Fullerton believes that many of these people are still battling the war of memory, suppressing the past in an attempt to cope.

“A Vietnamese novelist, Viet Thanh Nguyen, famously said, ‘All wars are fought twice, the first time on the battlefield, the second time in memory,’” noted Fullerton. “And so I realized that many people are still battling the second war: the one in their memory. I think that some of the women I interviewed had kept their stories boiled up inside for all these years, and talking to me might have been the first time they verbally processed what happened.”

Thus, wanting to help keep their oral histories alive, Fullerton set out to uncover the story of Vietnamese women’s experience during the Vietnam War.

“I created a mixed-media anthology of prose, poetry, and historical documents, inspired by interviews I conducted,” she said. “Textbook descriptions of wars often omit women’s and children’s perspectives, so by focusing on women’s experiences, it was my mission to create a fuller and more equitable telling of the Vietnam War.”

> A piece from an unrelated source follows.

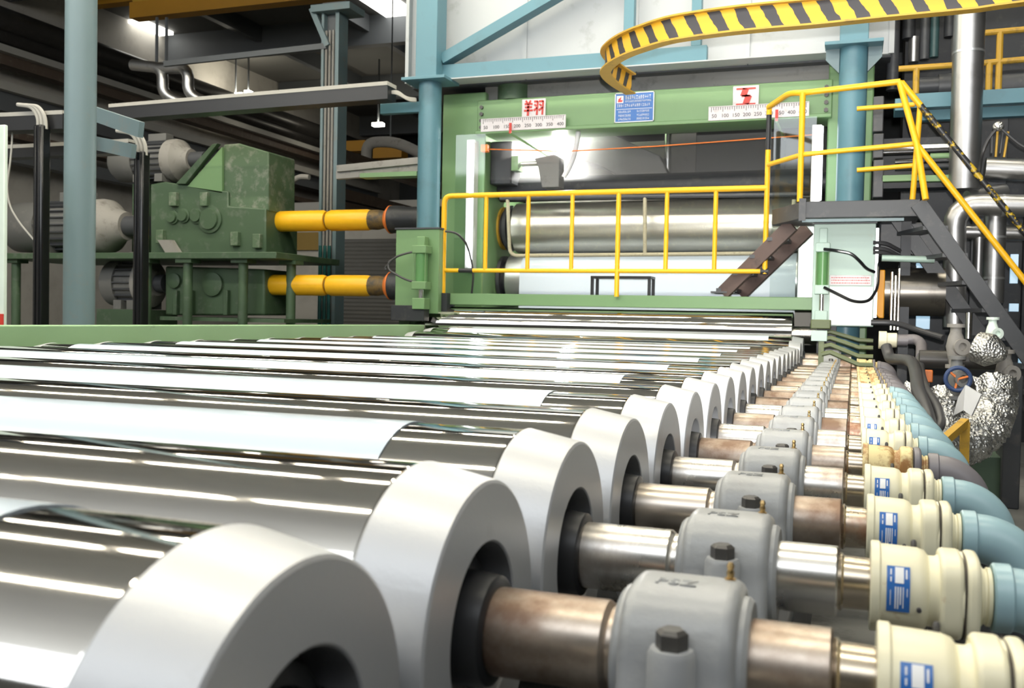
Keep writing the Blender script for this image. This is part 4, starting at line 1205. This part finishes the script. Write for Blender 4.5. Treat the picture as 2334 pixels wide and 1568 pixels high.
MB().prism(poly([(405, 420), (488, 330), (500, 328), (427, 420)]), 'y', YF-.05, YF+.05).build('bracket_rib', 'green_dark', gb, bevel=.005)
MB().prism(poly([(427, 425), (506, 335), (506, 440)]), 'y', YF+.0, YF+.06).build('bracket_web', 'green_clean', gb)
for px, py, r in ((420, 492, .09), (450, 492, .1), (395, 495, .09), (480, 500, .17)):
    p = at(px, py, YF)
    MB().lathe((p.x, YF, p.z), (0, -1, 0), [(0, 0), (0, r*1.3), (.03, r*1.3), (.035, r), (.07, r*.95), (.07, 0)], 24).build('bearing_cover', 'green_dark', gb)
for px, py in ((370, 540), (540, 545), (590, 550), (400, 455), (470, 455)):
    p = at(px, py, YF)
    MB().cbox((p.x, YF-.03, p.z), (.14, .1, .22)).build('foot_rib', 'green_dusty', gb, bevel=.01)
MB().prism(poly([(370, 548), (400, 548), (420, 580), (390, 580)]), 'y', YF-.12, YF-.02).build('gusset', 'dust_grey', gb)
# platform
pl = thing('drive_platform', (gx_(330), YS, FZ), 'dark green steel platform on round legs carrying motor and gearbox', 'platform')
MB().box((gx_(20), YF-.3, gz(578)-.1), (gx_(655), YF+1.6, gz(578))).build('top_plate', 'green_dark', pl, bevel=.01)
for px, dy in ((48, -.1), (267, .6), (350, -.15), (443, -.15), (564, -.1), (640, .3)):
    x = gx_(px)
    MB().cyl((x, YF+dy, FZ), (0, 0, 1), gz(578)-.1-FZ, .075, 16).build('leg', 'green_dark', pl)
    MB().box((x-.15, YF+dy-.12, gz(578)-.16), (x+.15, YF+dy+.12, gz(578)-.1)).build('leg_flange', 'green_dark', pl)
MB().box((gx_(366), YF, gz(722)-.06), (gx_(650), YF+1.4, gz(722))).build('lower_shelf', 'green_dark', pl)
# lower gearbox
g2 = thing('gearbox', (gx_(470), YS, gz(720)), 'lower dark green gearbox under the drive platform', 'gearbox')
MB().prism(poly([(362, 718), (362, 605), (590, 612), (590, 718)]), 'y', YF+.15, YF+.9).build('housing', 'green_dark', g2, bevel=.03)
for px, py, r in ((487, 648, .19), (400, 640, .12)):
    p = at(px, py, YF+.15)
    MB().lathe((p.x, YF+.15, p.z), (0, -1, 0), [(0, 0), (0, r), (.05, r), (.06, r*.8), (.06, 0)], 28).build('bearing_cover', 'green_dark', g2)
for px in (405, 440, 520, 555):
    p = at(px, 690, YF+.15)
    MB().cbox((p.x, YF+.12, p.z), (.08, .1, .4)).build('rib', 'green_dark', g2, bevel=.01)
# motors
def motor(x0, x1, Y, z, r, label, m='grey_machine'):
    t = thing('electric_motor', ((x0+x1)/2, Y, z-r), label, 'motor')
    L = x1-x0
    MB().lathe((x0, Y, z), ax, [(0, 0), (0, r*.7), (L*.06, r*.93), (L*.3, r*.97), (L*.3, 0)], 40).build('fan_cowl', 'motor_grey', t)
    MB().cyl((x0+L*.3, Y, z), ax, L*.33, r*.86, 40).build('stator', 'motor_grey', t)
    for k in range(22):
        a = 2*pi*k/22
        c = V((x0+L*.465, Y+cos(a)*r*.9, z+sin(a)*r*.9))
        MB().beam(c-V((L*.16, 0, 0)), c+V((L*.16, 0, 0)), .02, r*.14, up=(0, cos(a), sin(a))).build('cooling_fin', 'motor_dark', t)
    MB().lathe((x0+L*.63, Y, z), ax, [(0, 0), (0, r*.98), (L*.06, r*1.0), (L*.1, r*.96), (L*.16, r*.62), (L*.22, r*.5), (L*.22, 0)], 40).build('end_bell', 'dust_grey', t)
    MB().cyl((x0+L*.85, Y, z), ax, L*.15, r*.36, 24).build('coupling', 'motor_dark', t)
    MB().box((x0+L*.4, Y-r*.3, z+r*.9), (x0+L*.6, Y+r*.25, z+r*1.25)).build('terminal_box', 'motor_grey', t, bevel=.01)
    for sx in (.36, .6):
        MB().box((x0+L*sx-.08, Y-r*.8, z-r*1.06), (x0+L*sx+.08, Y+r*.8, z-r*.7)).build('foot', 'motor_grey', t)
    return t
z1 = at(150, 497, YS).z
motor(at(30, 497, YS).x, at(340, 497, YS).x, YS, gz(578)+.5, .47, 'large dusty grey electric motor on the drive platform, left of the gearbox')
p = at(355, 362, YS+.2)
motor(at(268, 362, YS+.6).x, at(470, 362, YS+.6).x, YS+.6, p.z+.03, .37, 'smaller grey electric motor high up behind the gearbox bracket')
MB_ = MB().box((at(310, 362, YS+.6).x, YS+.52, gz(578)), (at(345, 362, YS+.6).x, YS+1.0, p.z-.36))
tag(MB_.build('motor_stand', 'green_dark'), 'dark green stand under the high grey motor', 'stand')
p = at(300, 645, YS)
motor(at(246, 645, YS).x, at(365, 645, YS).x+.05, YS+.1, p.z, .42, 'dark grey electric motor under the drive platform, left of the lower gearbox')
MB_ = MB().box((at(250, 645, YS).x, YS-.3, FZ), (at(360, 645, YS).x, YS+.5, p.z-.45))
tag(MB_.build('motor_stand', 'green_dark'), 'dark green plinth under the lower grey motor', 'stand')
# ---------------------------------------------------------------- far wall clutter, running along the hall
def wall_run(name, y0, dz, X, m, label, cat, Ya=5, Yb=36, rnd_=False, thick=.3):
    p = at(0, y0, X=X)
    a = V((X, Ya, p.z)); b = V((X, Yb, p.z))
    if rnd_: o = MB().tube([a, b], dz, 14).build(name, m)
    else: o = MB().box((X-thick/2, Ya, p.z-dz/2), (X+thick/2, Yb, p.z+dz/2)).build(name, m)
    return tag(o, label, cat)
XW = -19.2
wall_run('wall_pipe', 42, .28, XW+.4, 'pipe_black', 'upper of two thick dark pipes along the left wall', 'pipe', rnd_=True)
wall_run('wall_pipe', 80, .25, XW+.2, 'pipe_black', 'lower of two thick dark pipes along the left wall', 'pipe', rnd_=True)
t = wall_run('wall_girder', 118, .16, XW, 'dust_light', 'dusty top flange of the rusty girder under the dark pipes', 'girder', thick=.8)
t = wall_run('wall_girder', 134, .32, XW, 'rust_beam', 'rusty brown girder along the left wall under the dark pipes', 'girder', thick=.4)
t = wall_run('wall_girder', 203, .2, XW, 'dust_light', 'dusty ledge along the left wall above the wide dark girder', 'girder', thick=.9)
t = wall_run('wall_girder', 232, .5, XW, 'purlin', 'wide dark girder along the left wall below the dusty ledge', 'girder', thick=.5)
t = wall_run('wall_girder', 305, .16, XW, 'rust_beam', 'thin rusty rail along the left wall at half height', 'girder', thick=.5)
t = wall_run('wall_girder', 352, .3, XW, 'purlin', 'dark rail along the left wall behind the large motor', 'girder', thick=.4)
# U-bend ducts
for i, px in enumerate((372, 430)):
    p0 = at(px-70, 148+8*i, 15.4); p1 = at(px, 155, 15.4); p2 = at(px-2, 215, 15.4); p3 = at(px+45, 235, 15.6)
    tag(MB().tube([p0, p1, p2, p3], .11, 16, .3).build('steam_pipe', 'duct_metal'), '%s shiny U-bent insulated pipe hanging above the long tray' % ('left', 'right')[i], 'pipe')
# ceiling structure
for i, x in enumerate((-16.5, -13, -9.5, -6, -2.5, 1, 4.5)):
    struct(MB().box((x-.1, 12.2, 7.85), (x+.1, 39, 8.3)).build('trim_%d' % (i+1), 'purlin'))
for i, y in enumerate((12.5, 18, 24, 30, 36)):
    struct(MB().box((-19.8, y-.15, 7.5), (8.8, y+.15, 8.3)).build('trim_%d' % (i+8), 'purlin'))
# skylights in the roof
def sky(n, px0, py0, px1, py1, w):
    a = at(px0, py0, Z=8.25); b = at(px1, py1, Z=8.25)
    x = (a.x+b.x)/2
    struct(MB().box((x-w/2, min(a.y, b.y), 8.2), (x+w/2, max(a.y, b.y), 8.29)).build('window_%d' % n, 'skylight_glow'))
sky(1, 840, -25, 945, 60, .9)
sky(2, 296, 48, 372, 78, .8)
sky(3, 205, 78, 272, 98, .7)
sky(4, 190, 88, 240, 104, .7)
# small far lamps
for i, (px, py, l, Y) in enumerate(((537, 217, .55, 26), (566, 211, .18, 26), (773, 298, .16, 30), (862, 284, .35, 28), (664, 195, .06, 30))):
    p = at(px, py, Y)
    t = thing('ceiling_light', p, ('warm lamp glowing above the long tray, left one', 'small warm lamp right beside the larger one above the tray', 'small round warm lamp just right of the building column', 'warm twin lamp left of the blue bracket arm', 'tiny warm lamp high left of the building column')[i], 'ceiling light', 'far lamps under the roof')
    MB().box((p.x-l/2, Y-.1, p.z-.05), (p.x+l/2, Y+.1, p.z+.05)).build('tube', 'lamp_glow', t)
    MB().box((p.x-.02, Y-.02, p.z+.08), (p.x+.02, Y+.02, 8.3)).build('hanger', 'purlin', t)
# shutter door and ochre band
YW = 21.0
a = at(690, 520, YW); b = at(905, 745, YW)
struct(MB().box((at(762, 500, YW).x, YW, FZ), (at(960, 500, YW).x, YW+.1, at(800, 545, YW).z)).build('door_1', 'shutter'))
struct(MB().box((at(610, 600, YW).x, YW, at(650, 570, YW).z), (at(760, 600, YW).x, YW+.06, at(650, 530, YW).z)).build('trim_20', 'ochre_band'))
struct(MB().box((at(560, 600, YW).x, YW+.1, FZ), (at(1010, 600, YW).x, YW+.3, at(700, 460, YW).z)).build('wall_inner', 'wall_grey'))
for i, (x0, y0, x1, y1, lb) in enumerate(((770, 322, 832, 343, 'ochre yellow far crane beam piece left of the grey bent duct'), (850, 335, 915, 358, 'ochre yellow far crane beam piece right of the grey bent duct'))):
    a = at(x0, y0, 24); b = at(x1, y1, 24)
    tag(MB().box((a.x, 24, b.z), (b.x, 24.4, a.z)).build('crane_beam', 'yellow_crane'), lb, 'crane beam')
t = thing('bent_duct', at(900, 322, 22), 'grey bent duct in front of the far ochre crane beam', 'duct')
MB().tube([at(835, 375, 22), at(836, 325, 22), at(900, 322, 22), at(960, 350, 22)], .14, 14, .6).build('run', 'dust_grey', t)
p = at(890, 322, 22); MB().tube([p, (p.x, 22, 8.3)], .02, 6).build('hanger', 'purlin', t)
tag(MB().beam(at(770, 385, 11.9), at(960, 366, 11.9), .08, .09).build('support_rail', 'dust_grey'), 'upper of two thin grey rails ending at the blue round column', 'rail')
tag(MB().beam(at(770, 400, 11.95), at(960, 385, 11.95), .1, .11).build('support_rail', 'dust_grey'), 'lower of two thin grey rails ending at the blue round column', 'rail')
tag(MB().box((at(828, 400, 11.9).x, 11.8, at(828, 407, 11.9).z), (at(957, 400, 11.9).x, 12.0, at(828, 397, 11.9).z)).build('tray_cover', 'green_clean'), 'pale green channel end left of the blue round column', 'channel')
tag(MB().tube([at(640, 480, 15), at(655, 425, 15), at(680, 402, 15), at(705, 404, 15)], .05, 10, .3).build('bent_hose', 'dust_grey'), 'grey bent hose rising behind the upper yellow drive shaft', 'hose')
for i, (y0, lb) in enumerate(((350, 'upper'), (440, 'middle'), (470, 'lower'))):
    a = at(760, y0, 17)
    tag(MB().beam(a, V((a.x+.0, 39.72, a.z)), .3, .22).build('pipe_bridge', 'rust_beam'), '%s grey-brown pipe bridge running back behind the building column' % lb, 'pipe bridge')

tag(MB().tube([at(29, 287, 9.5), at(26, 350, 9.45), at(15, 430, 9.4), at(22, 470, 9.4), at(42, 505, 9.35), at(85, 556, 9.3)], .012, 6, .3).build('wire_rope', 'dust_light'), 'thin steel wire rope drooping beside the left black conduit post', 'wire rope')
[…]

She found that many of these women have been holding their stories in for decades, many of whom now wished to pass down their stories to future generations, after not having wanted to do so in the years past.

“Listening goes a long way,” Fullerton said. “When conducting the interviews, it was not the questions I asked or the comments I made that encouraged the interviewee to respond; I think it was the fact that I listened actively and empathetically.”

Zarin Rizvi ’24 saw that many children lacked a computer science education, so she decided to implement a coding program for children aged 5-14 at a summer camp near her.

Through this program, she taught a group of over 50 kids of varying ages, genders, races, and experience levels. Each student was able to develop and refine their coding skill, additionally learning more about a potential future in this discipline.

“I had the opportunity to discuss coding as a potential career path,” Rizvi said, “emphasizing how their creativity and new skills could be harnessed in this field, inspiring a new generation of coders. The program promoted diversity and inclusion within the tech field, while also nurturing a sense of community and collaboration among participants.”

Most notably, Rizvi discovered the value of personalized instruction, tailoring her methods to each child’s individual needs.
“With such a wide range of ages, backgrounds, and experience levels among the children, I quickly realized that a one-size-fits-all approach wouldn’t be effective,” Rizvi said. “Some kids needed a challenge, while others required a more fundamental understanding of coding concepts. I tapped into their interests to make the learning process engaging and enjoyable, which led to positive feedback and, in some cases, sparked a newfound love for coding.”

Upon the conclusion of the program, she expressed a deep sense of fulfillment and pride in the positive impact she had on the young learners.

“Witnessing the progress of the students over the course of the month was incredibly rewarding,” Rizvi said. “The experience has underscored the significance of expanding my passions to teach others because it creates a community where students can learn freely and introduce their own individuality into their work … It created opportunities for future expansion, and personally, it inspired me to continue making a positive difference in computer science education.”

Throughout the summer, these students worked tirelessly to make an impact, demonstrating remarkable empathy for those less fortunate. These projects exemplify that every effort, no matter how large or small, holds the power to improve those who reside in our surrounding communities, through one way or another.